*Work required*
Print exactly the lines that run from the line containing "Recreate this scene" to the line containing "from mathutils import", both included, and nothing else; pictures stay out.

*Record set*
--- Begin ---
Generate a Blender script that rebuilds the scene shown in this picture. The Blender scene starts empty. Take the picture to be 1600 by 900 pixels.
--- End ---
--- Begin ---
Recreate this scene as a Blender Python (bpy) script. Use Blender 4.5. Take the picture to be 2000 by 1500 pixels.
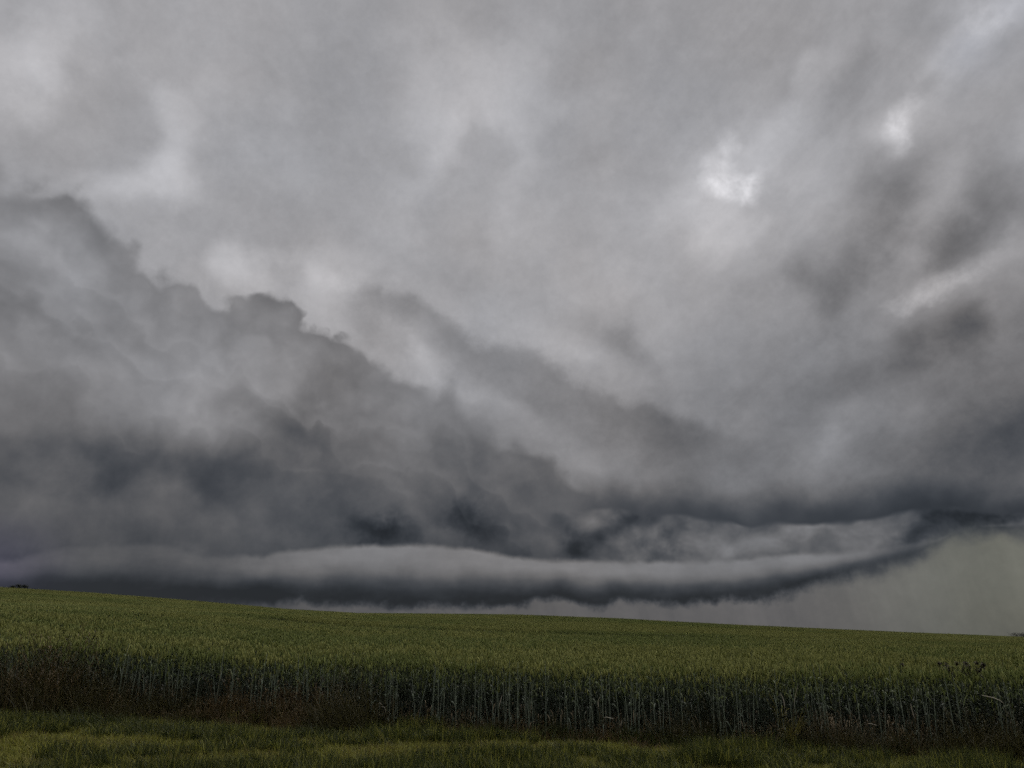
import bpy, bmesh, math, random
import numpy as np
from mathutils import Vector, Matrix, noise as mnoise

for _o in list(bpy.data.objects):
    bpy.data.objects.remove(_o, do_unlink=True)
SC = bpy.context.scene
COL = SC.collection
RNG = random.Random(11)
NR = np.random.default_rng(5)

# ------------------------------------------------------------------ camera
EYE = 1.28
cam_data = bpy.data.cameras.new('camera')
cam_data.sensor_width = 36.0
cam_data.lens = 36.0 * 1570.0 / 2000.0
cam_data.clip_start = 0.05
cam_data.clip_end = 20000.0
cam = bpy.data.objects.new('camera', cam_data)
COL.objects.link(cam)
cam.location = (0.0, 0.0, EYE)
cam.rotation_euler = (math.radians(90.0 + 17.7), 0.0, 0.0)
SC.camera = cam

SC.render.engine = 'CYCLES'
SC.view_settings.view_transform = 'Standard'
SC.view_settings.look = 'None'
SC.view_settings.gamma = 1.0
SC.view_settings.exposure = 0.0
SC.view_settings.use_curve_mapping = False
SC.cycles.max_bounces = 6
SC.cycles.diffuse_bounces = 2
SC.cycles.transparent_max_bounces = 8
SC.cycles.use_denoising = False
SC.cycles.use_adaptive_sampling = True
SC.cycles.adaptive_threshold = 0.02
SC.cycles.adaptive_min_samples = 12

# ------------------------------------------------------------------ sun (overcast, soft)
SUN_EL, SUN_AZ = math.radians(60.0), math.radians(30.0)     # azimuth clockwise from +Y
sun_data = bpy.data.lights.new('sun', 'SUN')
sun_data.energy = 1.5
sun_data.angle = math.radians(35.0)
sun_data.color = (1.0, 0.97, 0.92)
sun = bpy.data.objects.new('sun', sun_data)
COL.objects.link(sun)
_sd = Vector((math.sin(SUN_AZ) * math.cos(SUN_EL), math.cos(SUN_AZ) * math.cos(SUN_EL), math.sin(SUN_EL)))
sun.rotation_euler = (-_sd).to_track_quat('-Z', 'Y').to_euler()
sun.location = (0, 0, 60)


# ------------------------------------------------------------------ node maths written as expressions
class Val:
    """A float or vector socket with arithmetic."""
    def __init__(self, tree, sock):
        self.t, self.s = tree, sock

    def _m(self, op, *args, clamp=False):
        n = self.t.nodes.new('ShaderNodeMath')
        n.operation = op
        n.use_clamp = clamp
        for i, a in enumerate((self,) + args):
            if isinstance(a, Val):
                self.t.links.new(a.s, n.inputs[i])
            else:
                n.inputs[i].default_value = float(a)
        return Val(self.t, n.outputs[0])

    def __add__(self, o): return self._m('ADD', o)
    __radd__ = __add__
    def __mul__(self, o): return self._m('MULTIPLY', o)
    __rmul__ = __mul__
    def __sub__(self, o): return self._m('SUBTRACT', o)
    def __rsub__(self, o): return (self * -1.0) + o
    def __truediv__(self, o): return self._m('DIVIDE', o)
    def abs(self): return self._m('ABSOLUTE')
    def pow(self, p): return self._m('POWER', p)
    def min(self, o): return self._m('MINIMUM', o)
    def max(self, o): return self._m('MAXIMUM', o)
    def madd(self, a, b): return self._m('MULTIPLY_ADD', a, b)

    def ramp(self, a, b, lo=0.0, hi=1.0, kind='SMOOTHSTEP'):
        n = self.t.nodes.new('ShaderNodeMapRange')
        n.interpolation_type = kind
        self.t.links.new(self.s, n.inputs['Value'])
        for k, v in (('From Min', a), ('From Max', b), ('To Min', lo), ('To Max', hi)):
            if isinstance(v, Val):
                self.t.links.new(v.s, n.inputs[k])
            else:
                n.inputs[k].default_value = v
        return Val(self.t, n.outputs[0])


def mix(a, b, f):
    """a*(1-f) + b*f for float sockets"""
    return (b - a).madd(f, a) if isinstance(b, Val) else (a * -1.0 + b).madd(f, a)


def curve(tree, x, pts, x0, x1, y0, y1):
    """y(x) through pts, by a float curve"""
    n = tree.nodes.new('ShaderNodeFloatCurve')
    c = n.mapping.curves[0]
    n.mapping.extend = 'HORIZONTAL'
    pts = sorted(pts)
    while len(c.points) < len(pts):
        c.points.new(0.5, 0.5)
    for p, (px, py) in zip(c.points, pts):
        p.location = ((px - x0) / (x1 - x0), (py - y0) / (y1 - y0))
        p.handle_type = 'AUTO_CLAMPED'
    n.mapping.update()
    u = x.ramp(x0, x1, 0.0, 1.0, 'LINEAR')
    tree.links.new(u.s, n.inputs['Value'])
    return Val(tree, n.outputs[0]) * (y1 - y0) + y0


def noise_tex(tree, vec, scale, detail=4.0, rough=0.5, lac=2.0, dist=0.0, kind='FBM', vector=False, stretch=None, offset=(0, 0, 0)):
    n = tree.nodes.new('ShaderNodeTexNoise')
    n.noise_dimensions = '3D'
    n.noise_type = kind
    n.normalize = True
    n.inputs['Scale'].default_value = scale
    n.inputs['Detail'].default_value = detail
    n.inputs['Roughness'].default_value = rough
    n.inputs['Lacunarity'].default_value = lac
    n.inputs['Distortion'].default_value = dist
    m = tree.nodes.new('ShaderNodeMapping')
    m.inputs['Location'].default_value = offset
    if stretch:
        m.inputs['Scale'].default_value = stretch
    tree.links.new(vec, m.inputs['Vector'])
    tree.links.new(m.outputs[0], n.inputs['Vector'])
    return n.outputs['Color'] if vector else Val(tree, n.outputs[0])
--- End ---
*Written reply*
Recreate this scene as a Blender Python (bpy) script. Use Blender 4.5. Take the picture to be 2000 by 1500 pixels.
import bpy, bmesh, math, random
import numpy as np
from mathutils import Vector, Matrix, noise as mnoise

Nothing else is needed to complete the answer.